## WHAT TO PRODUCE
Read the lines below and count those that have the word "scene". Respond with the number only.

## DATA SEGMENT
▼

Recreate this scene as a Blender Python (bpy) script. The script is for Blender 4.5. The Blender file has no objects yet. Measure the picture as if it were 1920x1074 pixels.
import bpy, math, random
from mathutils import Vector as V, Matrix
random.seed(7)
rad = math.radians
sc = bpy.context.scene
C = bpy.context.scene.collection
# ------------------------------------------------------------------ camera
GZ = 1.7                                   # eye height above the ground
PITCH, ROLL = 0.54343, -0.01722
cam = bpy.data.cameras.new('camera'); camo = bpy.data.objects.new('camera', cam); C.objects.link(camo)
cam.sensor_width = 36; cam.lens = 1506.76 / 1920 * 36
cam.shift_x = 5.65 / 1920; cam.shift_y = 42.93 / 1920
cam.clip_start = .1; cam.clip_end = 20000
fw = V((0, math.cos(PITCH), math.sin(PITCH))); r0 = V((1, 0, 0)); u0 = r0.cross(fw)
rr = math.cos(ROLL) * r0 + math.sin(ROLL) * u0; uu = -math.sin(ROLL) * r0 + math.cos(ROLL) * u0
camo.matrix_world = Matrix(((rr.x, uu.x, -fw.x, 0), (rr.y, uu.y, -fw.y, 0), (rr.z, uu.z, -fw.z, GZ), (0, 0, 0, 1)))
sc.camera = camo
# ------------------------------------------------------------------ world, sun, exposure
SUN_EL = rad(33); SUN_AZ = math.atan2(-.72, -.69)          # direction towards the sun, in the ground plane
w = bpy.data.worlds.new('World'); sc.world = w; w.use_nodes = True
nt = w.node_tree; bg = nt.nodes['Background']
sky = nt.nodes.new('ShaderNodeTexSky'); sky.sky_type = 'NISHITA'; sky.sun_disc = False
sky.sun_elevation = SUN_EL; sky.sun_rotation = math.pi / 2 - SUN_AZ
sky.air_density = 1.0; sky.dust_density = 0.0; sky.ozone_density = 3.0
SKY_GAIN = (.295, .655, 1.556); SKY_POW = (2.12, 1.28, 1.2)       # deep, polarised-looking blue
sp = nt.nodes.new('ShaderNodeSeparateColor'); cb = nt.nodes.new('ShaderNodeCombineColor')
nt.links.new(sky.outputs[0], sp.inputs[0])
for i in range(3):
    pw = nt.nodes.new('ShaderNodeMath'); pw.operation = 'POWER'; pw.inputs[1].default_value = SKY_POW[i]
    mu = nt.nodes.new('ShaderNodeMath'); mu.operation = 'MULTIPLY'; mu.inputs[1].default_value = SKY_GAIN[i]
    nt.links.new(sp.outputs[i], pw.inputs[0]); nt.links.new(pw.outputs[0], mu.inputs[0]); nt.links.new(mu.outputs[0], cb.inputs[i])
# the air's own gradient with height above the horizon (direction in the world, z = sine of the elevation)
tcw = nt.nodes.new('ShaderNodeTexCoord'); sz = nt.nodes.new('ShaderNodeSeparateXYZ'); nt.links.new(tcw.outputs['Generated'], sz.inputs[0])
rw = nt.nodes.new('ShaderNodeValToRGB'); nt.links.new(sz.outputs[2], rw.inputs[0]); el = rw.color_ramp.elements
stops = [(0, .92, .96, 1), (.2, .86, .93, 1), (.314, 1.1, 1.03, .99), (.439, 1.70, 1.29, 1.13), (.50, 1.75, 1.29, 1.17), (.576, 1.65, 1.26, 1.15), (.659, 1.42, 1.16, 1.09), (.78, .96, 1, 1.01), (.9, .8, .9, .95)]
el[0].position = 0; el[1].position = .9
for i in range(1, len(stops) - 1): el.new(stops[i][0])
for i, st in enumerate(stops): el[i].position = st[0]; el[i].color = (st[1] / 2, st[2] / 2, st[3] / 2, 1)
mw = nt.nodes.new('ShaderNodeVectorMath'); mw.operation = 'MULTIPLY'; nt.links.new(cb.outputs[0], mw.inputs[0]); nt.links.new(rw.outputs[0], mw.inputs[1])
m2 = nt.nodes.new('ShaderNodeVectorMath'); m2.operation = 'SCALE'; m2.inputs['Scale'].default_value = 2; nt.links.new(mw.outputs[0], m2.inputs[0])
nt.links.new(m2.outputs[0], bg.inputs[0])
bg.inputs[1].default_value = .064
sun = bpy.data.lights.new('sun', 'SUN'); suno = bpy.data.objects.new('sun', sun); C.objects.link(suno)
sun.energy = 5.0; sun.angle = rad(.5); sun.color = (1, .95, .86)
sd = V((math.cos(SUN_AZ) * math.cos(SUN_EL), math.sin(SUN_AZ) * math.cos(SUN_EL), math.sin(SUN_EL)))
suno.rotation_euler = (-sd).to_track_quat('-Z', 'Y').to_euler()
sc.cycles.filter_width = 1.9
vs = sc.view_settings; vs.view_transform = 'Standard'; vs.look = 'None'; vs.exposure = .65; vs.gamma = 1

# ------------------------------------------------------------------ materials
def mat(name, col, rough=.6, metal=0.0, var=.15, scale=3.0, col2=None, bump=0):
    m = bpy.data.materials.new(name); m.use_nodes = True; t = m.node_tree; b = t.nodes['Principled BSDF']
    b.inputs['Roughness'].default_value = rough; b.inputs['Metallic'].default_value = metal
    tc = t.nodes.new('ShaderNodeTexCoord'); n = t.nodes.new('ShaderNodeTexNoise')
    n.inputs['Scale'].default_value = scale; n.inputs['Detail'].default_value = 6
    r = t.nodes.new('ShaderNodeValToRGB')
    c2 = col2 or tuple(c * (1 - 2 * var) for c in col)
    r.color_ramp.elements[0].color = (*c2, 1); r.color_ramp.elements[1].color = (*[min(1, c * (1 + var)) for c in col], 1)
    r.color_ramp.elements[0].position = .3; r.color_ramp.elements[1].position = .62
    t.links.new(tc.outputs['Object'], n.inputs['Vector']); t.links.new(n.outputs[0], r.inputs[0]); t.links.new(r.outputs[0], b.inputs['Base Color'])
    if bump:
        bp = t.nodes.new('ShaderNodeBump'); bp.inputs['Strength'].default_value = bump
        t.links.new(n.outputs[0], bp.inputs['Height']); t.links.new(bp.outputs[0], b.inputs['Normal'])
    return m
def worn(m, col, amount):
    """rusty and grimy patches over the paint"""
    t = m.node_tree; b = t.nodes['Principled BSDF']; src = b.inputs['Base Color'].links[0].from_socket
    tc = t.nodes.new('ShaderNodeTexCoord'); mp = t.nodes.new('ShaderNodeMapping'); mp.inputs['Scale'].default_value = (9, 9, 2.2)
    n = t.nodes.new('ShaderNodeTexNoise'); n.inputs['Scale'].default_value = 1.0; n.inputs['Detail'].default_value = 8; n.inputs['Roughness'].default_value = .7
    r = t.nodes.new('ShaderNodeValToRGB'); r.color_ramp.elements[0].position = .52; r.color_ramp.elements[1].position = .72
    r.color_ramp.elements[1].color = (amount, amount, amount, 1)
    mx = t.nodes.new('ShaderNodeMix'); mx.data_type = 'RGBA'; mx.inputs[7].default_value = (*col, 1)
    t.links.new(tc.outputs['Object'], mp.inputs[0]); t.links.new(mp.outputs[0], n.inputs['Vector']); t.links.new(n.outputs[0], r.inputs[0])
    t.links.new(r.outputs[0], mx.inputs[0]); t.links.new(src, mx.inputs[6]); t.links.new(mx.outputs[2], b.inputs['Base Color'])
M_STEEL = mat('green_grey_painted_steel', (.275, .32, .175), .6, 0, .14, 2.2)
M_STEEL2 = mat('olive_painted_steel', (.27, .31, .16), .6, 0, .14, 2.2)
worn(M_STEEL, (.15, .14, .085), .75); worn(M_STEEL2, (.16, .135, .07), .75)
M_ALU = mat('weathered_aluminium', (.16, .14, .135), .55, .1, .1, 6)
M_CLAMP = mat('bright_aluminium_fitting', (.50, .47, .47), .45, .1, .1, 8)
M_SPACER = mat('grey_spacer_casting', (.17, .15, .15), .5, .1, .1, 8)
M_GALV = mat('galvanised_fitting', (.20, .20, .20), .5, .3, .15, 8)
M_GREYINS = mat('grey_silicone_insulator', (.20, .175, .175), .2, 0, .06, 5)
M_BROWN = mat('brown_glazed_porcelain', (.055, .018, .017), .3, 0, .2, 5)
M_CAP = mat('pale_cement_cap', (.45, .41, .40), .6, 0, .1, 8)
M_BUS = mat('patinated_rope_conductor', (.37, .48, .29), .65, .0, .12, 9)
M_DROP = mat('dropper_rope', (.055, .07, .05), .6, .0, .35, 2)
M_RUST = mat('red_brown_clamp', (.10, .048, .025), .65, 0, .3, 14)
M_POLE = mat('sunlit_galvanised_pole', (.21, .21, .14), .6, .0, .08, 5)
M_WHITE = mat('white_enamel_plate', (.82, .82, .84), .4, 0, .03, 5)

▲

## WRITTEN SOLUTION
3